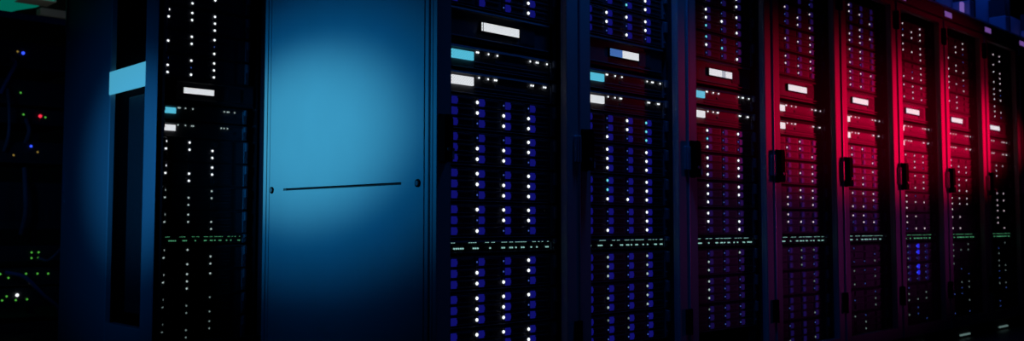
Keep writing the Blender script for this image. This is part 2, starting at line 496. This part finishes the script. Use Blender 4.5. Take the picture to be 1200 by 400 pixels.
MB().box(.010, .020, .056, .063, .02, RACK_H).box(.010, .020, .989, .997, .02, RACK_H).build('panel_gasket', M['groove'], r0)
MB().box(.000, .020, .996, 1.012, .02, RACK_H, .001).box(.004, .02, 1.012, 1.02, .02, RACK_H).box(.000, .020, 1.02, 1.04, .02, RACK_H, .001).build('rear_side_post', M['panel'], r0)

# ---------------------------------------------------------------- key tags hanging at the door locks
def key_tag(x, z, label, mat='pink', h=.030):
    b = MB().box(-.004, .004, -.002, .0, -h, -.004, .001)
    t = empty('key_with_tag', (x, D - .0365, z), label, 'key', 'keys hanging at the door locks')
    b.build('tag', M[mat], t)
    MB().cyl((0, -.0015, .0), .0045, .002, n=12).box(-.0012, .0012, -.002, 0, -.006, -.001).build('key', M['rail'], t)
for i in range(1, 8):
    key_tag(X0 + PITCH * i + .036, .909, 'small key with pale tag at the handle, ' + rack_phrase(i))
key_tag(X0 + .036, .909, 'small key with violet tag hanging by the left door frame, rack beside the blue panel')

# ---------------------------------------------------------------- second row: rack facing the camera left of the blue panel
X2, Y2 = 1.826, 1.943 * D
W2 = .60
t2 = empty('server_rack', (X2, Y2, 0), 'dark server rack behind, between the blue side panel and the narrow cyan-signed end frame', 'server rack')
rack_body(t2, W2, RACK_H, 1.10, left_panel=False, header=False, rail_x=.040)
d2 = MB()
d2.box(.003, .040, 0, .03, .072, 1.97, .002); d2.box(W2 - .045, W2 - .004, 0, .03, .072, 1.97, .002)
d2.box(.040, W2 - .045, 0, .03, 1.92, 1.97); d2.box(.040, W2 - .045, 0, .03, .072, .13)
d2o = d2.build('door', M['inside'], t2)
MB().box(.038, W2 - .043, .012, .016, .125, 1.925).build('glass_pane', M['glass'], d2o)
SHIFT2 = -.040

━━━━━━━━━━

▶ _WHAT TO DO_
Restate each line from the start of the listing through the line bearing "RACK_H, .001).build('rear_side_post', M['panel'], r0)" word for word. Drop the pictures.

▶ _EXPECTED OUTPUT_
Keep writing the Blender script for this image. This is part 2, starting at line 496. This part finishes the script. Use Blender 4.5. Take the picture to be 1200 by 400 pixels.
MB().box(.010, .020, .056, .063, .02, RACK_H).box(.010, .020, .989, .997, .02, RACK_H).build('panel_gasket', M['groove'], r0)
MB().box(.000, .020, .996, 1.012, .02, RACK_H, .001).box(.004, .02, 1.012, 1.02, .02, RACK_H).box(.000, .020, 1.02, 1.04, .02, RACK_H, .001).build('rear_side_post', M['panel'], r0)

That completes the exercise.